By this logic, anyone who objects is a State Department agent or “possessed by demons.” In 2019, Solovyov called protesters in Yekaterinburg demons, and in 2022 he again described the city as a “city of demons twisted by the letter Z.” These expressions are not just insults but part of a system where criticism is labeled as evil and the individual as a bearer of vice. The rhetoric borders on sectarianism.

After the massacre in Bucha, the TV host publicly called the evidence of war crimes “fakes” and “lies.” He exonerated the killers in front of millions of viewers.

It’s no surprise that in the summer of 2024, a coalition of NGOs and lawyers filed a request with the International Criminal Court demanding an investigation into the actions of six key Russian propagandists, including Solovyov, for inciting hatred and possible incitement to genocide.

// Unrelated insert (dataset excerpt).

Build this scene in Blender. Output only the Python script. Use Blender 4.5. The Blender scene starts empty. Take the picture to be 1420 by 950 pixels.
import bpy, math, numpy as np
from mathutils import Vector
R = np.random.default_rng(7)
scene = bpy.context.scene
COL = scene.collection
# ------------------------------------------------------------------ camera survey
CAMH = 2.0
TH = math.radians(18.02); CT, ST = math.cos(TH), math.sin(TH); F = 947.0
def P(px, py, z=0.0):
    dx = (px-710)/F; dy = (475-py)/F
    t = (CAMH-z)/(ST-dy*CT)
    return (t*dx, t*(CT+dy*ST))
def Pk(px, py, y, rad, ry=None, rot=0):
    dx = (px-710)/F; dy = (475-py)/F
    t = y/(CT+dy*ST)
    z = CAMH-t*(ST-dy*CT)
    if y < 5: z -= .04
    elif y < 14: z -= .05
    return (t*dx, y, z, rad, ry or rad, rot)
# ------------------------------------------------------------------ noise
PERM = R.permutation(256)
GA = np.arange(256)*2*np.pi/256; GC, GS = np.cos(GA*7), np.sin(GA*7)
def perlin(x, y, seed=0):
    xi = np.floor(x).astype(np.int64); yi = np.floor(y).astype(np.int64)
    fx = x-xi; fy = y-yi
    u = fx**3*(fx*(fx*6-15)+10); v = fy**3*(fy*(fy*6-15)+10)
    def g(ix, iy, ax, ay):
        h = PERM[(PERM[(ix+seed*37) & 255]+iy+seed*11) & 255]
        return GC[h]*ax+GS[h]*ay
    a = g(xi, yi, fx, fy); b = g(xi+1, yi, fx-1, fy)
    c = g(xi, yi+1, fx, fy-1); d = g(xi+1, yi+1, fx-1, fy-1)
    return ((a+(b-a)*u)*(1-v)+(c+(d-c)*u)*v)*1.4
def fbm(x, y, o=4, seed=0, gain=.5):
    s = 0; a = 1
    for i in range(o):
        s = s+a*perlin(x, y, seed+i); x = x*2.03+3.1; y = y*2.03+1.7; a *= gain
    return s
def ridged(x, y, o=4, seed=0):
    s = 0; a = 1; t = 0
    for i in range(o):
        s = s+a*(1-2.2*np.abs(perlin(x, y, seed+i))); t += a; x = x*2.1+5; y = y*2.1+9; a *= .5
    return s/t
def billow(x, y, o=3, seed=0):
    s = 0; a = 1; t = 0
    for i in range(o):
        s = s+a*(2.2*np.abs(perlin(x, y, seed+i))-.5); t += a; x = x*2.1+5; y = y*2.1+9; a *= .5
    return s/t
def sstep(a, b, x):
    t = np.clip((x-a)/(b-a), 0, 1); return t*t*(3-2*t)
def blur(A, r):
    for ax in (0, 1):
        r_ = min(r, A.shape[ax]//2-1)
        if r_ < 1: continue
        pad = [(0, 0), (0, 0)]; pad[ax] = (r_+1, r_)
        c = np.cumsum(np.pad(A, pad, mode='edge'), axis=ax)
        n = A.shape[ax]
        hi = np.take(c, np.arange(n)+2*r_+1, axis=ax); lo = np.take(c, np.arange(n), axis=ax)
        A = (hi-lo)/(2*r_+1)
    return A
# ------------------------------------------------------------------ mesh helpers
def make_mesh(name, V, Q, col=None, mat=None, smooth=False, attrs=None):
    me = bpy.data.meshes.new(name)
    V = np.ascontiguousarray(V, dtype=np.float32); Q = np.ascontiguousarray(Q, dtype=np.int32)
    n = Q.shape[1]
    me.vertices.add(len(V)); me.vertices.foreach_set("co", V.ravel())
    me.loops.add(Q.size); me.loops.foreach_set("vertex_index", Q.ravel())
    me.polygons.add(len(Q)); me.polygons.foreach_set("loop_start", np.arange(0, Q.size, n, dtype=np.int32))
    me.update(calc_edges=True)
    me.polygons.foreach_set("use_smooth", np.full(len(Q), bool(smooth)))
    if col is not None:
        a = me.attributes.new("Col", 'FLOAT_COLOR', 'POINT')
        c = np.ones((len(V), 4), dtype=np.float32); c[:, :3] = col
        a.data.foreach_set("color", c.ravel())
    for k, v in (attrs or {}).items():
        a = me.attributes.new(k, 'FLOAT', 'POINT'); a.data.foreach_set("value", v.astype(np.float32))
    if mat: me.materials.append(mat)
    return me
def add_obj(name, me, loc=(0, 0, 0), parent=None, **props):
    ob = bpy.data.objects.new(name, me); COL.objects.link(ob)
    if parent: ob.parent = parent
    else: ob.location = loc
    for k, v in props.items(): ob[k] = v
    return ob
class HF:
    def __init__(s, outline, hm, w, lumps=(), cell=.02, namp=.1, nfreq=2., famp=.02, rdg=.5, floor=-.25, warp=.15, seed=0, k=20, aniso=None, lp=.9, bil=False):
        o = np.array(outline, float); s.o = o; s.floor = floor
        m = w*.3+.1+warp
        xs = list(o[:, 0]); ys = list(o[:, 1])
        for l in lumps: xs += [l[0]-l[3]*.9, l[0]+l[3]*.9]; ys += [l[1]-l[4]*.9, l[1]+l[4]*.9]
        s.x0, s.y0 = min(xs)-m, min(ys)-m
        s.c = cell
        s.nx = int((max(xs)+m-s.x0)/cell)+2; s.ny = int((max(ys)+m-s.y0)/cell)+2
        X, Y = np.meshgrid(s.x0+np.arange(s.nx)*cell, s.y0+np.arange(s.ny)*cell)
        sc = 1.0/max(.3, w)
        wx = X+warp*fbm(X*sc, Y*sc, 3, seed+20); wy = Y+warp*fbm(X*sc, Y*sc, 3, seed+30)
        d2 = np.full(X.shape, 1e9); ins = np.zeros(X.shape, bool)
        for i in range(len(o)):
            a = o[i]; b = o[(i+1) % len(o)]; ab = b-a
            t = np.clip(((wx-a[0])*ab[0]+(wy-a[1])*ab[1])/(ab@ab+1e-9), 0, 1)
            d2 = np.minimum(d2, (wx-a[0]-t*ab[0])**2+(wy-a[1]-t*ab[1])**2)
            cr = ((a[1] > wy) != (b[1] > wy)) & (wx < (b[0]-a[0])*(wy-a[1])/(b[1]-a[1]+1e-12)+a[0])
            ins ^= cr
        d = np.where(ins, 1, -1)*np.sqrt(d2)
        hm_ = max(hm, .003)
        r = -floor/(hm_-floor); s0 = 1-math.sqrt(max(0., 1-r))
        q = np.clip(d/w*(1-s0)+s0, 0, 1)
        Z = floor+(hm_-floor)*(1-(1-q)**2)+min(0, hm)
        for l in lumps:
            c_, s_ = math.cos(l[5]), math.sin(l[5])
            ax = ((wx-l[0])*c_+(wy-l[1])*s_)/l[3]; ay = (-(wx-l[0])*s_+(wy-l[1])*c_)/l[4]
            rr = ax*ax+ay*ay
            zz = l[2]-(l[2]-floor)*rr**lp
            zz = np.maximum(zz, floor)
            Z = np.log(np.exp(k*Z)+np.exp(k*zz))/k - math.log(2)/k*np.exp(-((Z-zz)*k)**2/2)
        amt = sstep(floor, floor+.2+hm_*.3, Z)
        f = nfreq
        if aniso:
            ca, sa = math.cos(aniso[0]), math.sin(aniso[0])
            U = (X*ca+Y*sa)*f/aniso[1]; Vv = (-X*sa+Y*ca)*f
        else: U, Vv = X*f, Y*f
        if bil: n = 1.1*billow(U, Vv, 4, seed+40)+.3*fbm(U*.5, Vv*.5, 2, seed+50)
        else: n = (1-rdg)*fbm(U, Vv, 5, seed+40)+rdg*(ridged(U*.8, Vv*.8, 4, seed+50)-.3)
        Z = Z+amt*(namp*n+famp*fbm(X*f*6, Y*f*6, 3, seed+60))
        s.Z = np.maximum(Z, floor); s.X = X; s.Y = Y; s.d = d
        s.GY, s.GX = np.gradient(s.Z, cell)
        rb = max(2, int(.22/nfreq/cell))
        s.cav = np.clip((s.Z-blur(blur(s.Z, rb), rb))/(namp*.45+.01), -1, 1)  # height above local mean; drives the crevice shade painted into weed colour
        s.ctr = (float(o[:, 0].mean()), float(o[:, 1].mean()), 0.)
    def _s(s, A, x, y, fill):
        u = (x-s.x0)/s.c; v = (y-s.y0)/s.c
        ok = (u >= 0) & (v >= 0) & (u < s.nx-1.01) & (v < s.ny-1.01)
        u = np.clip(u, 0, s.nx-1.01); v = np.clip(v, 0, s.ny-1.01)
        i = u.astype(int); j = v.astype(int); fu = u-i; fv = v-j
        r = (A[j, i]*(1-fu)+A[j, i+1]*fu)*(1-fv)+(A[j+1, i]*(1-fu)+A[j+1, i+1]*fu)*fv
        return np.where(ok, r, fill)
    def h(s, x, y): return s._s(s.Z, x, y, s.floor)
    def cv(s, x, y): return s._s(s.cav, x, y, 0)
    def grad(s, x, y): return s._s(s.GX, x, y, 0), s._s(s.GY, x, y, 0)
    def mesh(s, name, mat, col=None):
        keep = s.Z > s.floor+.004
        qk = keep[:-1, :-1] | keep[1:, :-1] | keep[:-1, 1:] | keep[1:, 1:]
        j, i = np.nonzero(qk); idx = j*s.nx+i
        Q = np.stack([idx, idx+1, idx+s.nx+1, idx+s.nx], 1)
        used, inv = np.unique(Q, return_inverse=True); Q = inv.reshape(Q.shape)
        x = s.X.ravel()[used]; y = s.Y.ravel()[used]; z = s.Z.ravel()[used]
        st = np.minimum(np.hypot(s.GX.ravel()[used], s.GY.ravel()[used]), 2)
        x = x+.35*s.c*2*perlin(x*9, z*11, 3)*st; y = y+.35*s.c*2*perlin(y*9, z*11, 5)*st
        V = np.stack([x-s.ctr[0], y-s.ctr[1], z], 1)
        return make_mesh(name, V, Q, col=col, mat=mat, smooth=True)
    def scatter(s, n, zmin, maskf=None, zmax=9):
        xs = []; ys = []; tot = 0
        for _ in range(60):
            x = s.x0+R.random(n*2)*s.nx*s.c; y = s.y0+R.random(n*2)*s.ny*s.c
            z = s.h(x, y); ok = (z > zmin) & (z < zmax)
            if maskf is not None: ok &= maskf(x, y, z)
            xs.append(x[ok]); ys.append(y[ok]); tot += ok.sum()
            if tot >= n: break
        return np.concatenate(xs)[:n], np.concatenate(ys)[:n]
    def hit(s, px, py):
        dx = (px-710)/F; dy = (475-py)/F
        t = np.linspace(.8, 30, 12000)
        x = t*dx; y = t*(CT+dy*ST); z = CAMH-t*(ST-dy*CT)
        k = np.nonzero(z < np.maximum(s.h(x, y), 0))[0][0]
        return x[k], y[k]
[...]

Once, Solovyov argued live with officials, invited opposition figures to the studio, and asked sharp questions to any interlocutors. Today, he doesn’t just comment—he recruits. Solovyov’s speech long ago lost any signs of analysis: it is a weapon aimed at one goal—to destroy opposing opinions, dissent, and sympathy. It is in this transformation—from media intellectual to herald of war—that the real tragedy lies. And the reason millions no longer see him as a person.

For me, Vladimir Solovyov remained the one who once couldn’t endure a debate and switched to the tattoo. From the very moment he sent me “to the spiritual advisor,” it became clear: he is not a political scientist, not an analyst, not a journalist. He is a priest. But a priest not of peace, but of war. He doesn’t just justify violence—he preaches it.